First Results

Teaching entrepreneurship education is about guiding students and not giving answers. It works, teachers say


Entrepreneurship education comprises various activities aiming to foster entrepreneurial mindsets, attitudes and skills. New research in five countries shows that teachers find entrepreneurship education very relevant to secondary school.

In a survey with more than 1000 teachers, the majority underline the necessity to focus on methods based on real experience (e.g. mini-companies, project work with real enterprises). The same majority report that most teachers are not familiar enough with different concepts and working methods related to entrepreneurship education.

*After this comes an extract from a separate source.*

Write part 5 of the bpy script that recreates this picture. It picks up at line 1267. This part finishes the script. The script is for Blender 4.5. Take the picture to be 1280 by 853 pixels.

The JA Company Programme (CP) teachers were asked about their experiences with the working method and the programme. They found that through CP, the students had been introduced to a new way of learning. Teamwork and cooperation were among the most important assets in project-based learning. Also, learning by doing was a new approach for most of the students, and the teachers observed that many students had a noticeable progression in terms of handling the many project challenges.

Teachers related to the students in a more respectful way as a result of gaining a closer relationship with the students and following their learning processes up close. Teachers and students found themselves on more equal terms, with relationships that were more informal and cooperative in nature. Some teachers also highlighted the pedagogical advantages of this way of learning, saying they felt they had gained a greater understanding of their students. They realised the students were knowledgeable, creative and had many good ideas.

The Innovation Clusters for Entrepreneurship Education (ICEE) is a three-year research project/policy experiment in 25 European schools. ICEE uses the JA Company Programme to measure the impact of entrepreneurship education in several areas.